I have never and will never
love anyone like I love you
he reads
over and over again
as if the letters have the power
to conjure up
her love
many years after
she stopped loving him.
An examination of Espedal’s life, where his views on “climate change and catastrophe” sit alongside his “daily devastations” where the melancholic reflections are often seen through the bottom of a glass (or more to the point a number of bottles). The opening two lines of this book are:
I want to write a book about the seasons
spring autumn summer winter
And he’s only managed to have two sections, spring and autumn, is this an unfinished work or does an examination of love, love lost and death suffice? As per his previous works Tomas Espedal has managed to present an awkward examination of a flawed human, his journey through his relationships, with not only his ex-lover Janne, but also his daughter, his father.
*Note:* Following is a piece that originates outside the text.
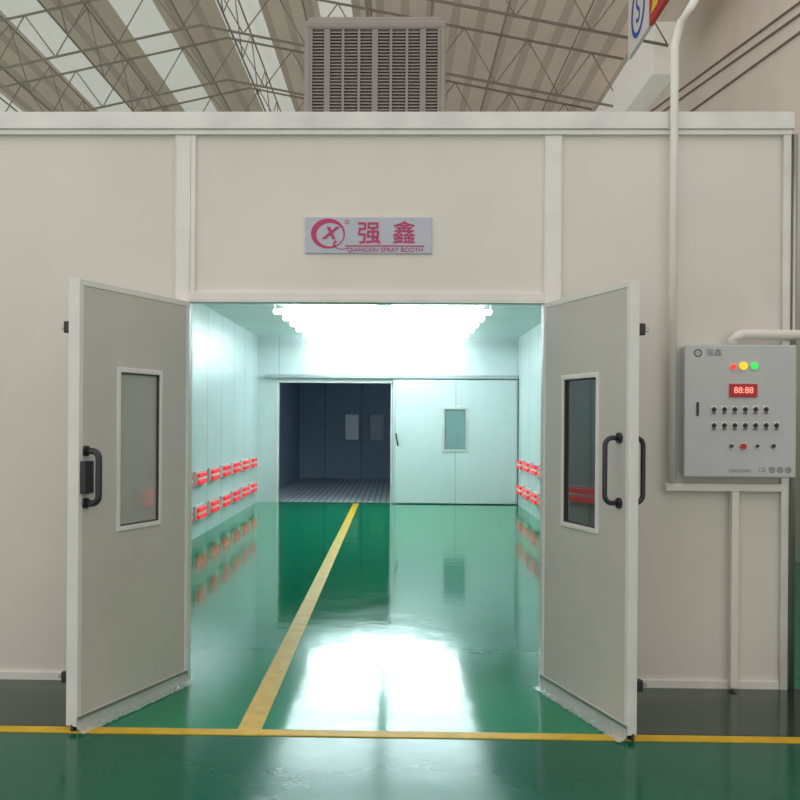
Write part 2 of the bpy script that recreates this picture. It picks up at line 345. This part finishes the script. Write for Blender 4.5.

Another interesting work in the sequence exploring what it is to be human, he may have said that he wanted to write a final book on “death”, but the book that came after this one is titled ‘Elsken’ (‘Love’), it appears as though he can’t let it go (this title is yet to be translated into English).
The Year by Tomas Espedal is translated by James Anderson and published by Seagull Books, my copy is a personal copy.